В тот день он приехал в свои дивизии, добивавшие немцев непосредственно в Тарнополе, недовольный тем, как медленно идет дело. Мера его недовольства сквозила в его холодных язвительных вопросах. Было очевидно, что обещания поправить дело не удовлетворяют его. Обстановка накалилась, и я ждал, что он начнет разносить подчиненных. Но услышал совершенно другое.
– Судя по вашим неуверенным докладам и поспешным обещаниям, – сказал Черняховский, – вы, очевидно, надеетесь, что, выслушав вас, я доложу во фронт, что, как командующий армией, я не в силах заставить вас взять эти несколько последних кварталов? И что мне придется сидеть здесь и брать их при вас вместо вас? Так вот этого как раз и не будет. У вас есть все необходимое, чтобы покончить с этими кварталами. И вы вполне способны это сделать. Вы сами, на своем месте, а не я на вашем. Добавив к сказанному какое-то критическое замечание, помнится, об использовании в уличных боях самоходок, Черняховский сухо пожелал успеха и уехал.
Пересказывая слова Черняховского, я, как и во всех других случаях, когда не имею под руками тогдашних записей, разумеется не могу ручаться за точность каждого слова. Но смысл и характер сказанного помню.
Помню и впечатление, которое произвело на меня тогда умение Черняховского пристыдить, не унижая, потребовать от человека не только выполнения приказа, но и необходимой для этого веры в себя.
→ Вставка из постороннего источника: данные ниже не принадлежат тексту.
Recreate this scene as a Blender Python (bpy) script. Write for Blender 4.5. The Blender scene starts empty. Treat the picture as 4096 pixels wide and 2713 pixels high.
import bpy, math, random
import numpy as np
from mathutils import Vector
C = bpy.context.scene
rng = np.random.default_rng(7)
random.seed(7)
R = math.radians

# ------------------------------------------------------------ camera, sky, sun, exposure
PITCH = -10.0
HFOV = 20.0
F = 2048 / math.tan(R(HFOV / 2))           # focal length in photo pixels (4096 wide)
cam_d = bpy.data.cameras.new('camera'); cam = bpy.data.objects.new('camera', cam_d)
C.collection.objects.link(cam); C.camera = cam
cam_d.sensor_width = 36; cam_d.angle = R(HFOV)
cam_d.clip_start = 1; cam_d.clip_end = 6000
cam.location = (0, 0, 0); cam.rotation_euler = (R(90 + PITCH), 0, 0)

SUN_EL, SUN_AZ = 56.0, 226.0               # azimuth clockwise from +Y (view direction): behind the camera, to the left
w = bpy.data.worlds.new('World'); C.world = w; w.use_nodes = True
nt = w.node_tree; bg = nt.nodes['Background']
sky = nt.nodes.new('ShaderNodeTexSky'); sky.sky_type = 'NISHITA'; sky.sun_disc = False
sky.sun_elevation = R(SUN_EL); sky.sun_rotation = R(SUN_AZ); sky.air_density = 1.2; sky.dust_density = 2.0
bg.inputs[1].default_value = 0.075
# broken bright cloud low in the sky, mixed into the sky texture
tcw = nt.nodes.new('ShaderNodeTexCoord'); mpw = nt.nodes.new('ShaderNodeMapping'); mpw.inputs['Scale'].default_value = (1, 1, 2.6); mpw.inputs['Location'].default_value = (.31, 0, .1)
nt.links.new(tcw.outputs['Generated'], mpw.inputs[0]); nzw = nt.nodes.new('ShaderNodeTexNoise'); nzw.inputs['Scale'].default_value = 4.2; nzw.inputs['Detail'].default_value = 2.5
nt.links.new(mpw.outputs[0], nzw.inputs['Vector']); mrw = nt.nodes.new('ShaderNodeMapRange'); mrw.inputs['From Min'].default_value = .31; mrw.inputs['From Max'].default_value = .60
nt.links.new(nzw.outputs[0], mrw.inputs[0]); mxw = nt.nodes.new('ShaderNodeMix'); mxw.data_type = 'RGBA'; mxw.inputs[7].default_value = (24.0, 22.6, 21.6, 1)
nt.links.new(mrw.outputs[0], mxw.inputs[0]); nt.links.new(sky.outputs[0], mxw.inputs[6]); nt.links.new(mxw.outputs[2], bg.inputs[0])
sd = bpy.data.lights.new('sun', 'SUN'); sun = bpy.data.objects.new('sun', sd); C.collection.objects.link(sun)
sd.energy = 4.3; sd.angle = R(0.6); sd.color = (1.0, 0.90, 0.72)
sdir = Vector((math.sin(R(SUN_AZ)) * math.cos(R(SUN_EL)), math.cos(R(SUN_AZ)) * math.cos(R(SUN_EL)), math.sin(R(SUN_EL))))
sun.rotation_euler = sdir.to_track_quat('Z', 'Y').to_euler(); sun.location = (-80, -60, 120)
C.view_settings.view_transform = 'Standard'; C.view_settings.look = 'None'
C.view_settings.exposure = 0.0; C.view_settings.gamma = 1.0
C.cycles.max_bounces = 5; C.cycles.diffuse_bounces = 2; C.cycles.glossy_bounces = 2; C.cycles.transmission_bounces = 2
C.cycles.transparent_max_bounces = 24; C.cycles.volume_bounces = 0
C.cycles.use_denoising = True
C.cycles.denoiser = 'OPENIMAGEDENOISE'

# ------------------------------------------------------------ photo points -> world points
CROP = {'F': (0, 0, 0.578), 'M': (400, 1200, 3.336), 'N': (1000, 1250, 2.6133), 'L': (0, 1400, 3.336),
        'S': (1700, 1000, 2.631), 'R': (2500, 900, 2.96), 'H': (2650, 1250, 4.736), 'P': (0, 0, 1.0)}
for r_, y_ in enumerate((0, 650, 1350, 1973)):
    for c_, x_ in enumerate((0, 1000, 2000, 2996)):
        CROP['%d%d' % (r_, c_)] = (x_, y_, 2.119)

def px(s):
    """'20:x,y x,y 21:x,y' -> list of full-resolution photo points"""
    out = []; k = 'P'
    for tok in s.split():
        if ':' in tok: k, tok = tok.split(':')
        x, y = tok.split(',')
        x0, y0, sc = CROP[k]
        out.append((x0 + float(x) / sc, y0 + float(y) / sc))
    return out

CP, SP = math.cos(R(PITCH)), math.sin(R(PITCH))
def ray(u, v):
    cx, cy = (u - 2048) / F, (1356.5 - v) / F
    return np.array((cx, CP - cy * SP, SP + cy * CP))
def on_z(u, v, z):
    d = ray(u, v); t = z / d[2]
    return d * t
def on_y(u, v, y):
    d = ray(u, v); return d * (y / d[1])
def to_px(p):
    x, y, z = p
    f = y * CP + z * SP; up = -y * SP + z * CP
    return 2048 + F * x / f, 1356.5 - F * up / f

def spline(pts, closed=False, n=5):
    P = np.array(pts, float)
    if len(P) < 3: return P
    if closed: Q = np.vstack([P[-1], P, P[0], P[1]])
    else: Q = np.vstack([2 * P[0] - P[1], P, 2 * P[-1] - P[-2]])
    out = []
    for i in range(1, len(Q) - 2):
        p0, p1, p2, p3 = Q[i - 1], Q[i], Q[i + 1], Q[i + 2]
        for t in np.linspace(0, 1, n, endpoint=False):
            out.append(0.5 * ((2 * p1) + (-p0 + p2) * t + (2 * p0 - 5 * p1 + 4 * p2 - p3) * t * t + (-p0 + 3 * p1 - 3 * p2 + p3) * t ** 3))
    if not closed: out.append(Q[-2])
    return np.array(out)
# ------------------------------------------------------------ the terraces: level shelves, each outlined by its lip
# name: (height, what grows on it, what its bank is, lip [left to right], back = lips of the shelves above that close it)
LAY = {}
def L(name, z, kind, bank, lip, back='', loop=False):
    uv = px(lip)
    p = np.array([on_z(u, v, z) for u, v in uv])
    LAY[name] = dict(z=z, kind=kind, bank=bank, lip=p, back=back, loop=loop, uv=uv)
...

В тот вечер, когда Черняховский прощался со своими сослуживцами, мне довелось сидеть за товарищеским ужином рядом с ним. В прощании были и оттенок грусти, и оттенок торжества. Черняховский прощался с товарищами, с большинством из которых воевал без малого два года, с Воронежа. Но было известно, что он не просто переводился куда-то в другую армию, а шел, как уже прослышали, на повышение. За этим фактом стояло не только признание способностей Черняховского, но и, косвенно, признание доблести армии, которой он командовал. Вряд ли придет в голову выдвинуть командующим фронтом того, чья армия воевала ни шатко ни валко. В назначении Черняховского для многих из присутствующих был оттенок личного торжества. И это чувствовалось в атмосфере прощального ужина.
Что касается расставания и связанных с ним чувств – здесь же за столом сидел новый командарм, и уважение к нему как к заслуженному, немало сделавшему на войне человеку мешало присутствующим слишком задерживаться на воспоминаниях о прошлом.
Наверное, будущее казалось в тот вечер Черняховскому далеко не простым, наверное, и в прошлом было с чем-то жаль расставаться, и все же при всей его сдержанности нельзя было не заметить, как он счастлив.
В тот вечер Черняховский много говорил со мной. Расспрашивал о жизни писателей, из чего состоит наша работа и как сочетается в ней настоящее и придуманное. Он читал в «Правде» и помнил мою пьесу «Русские люди». И особенно подробно расспрашивал про нее: знал ли я на самом деле людей, которых вывел в пьесе, где, на каких фронтах их видел и не странно ли мне, когда одного и того же человека, которого я видел на фронте, потом играют в моей пьесе совсем разные и не похожие и на него, и друг на друга артисты?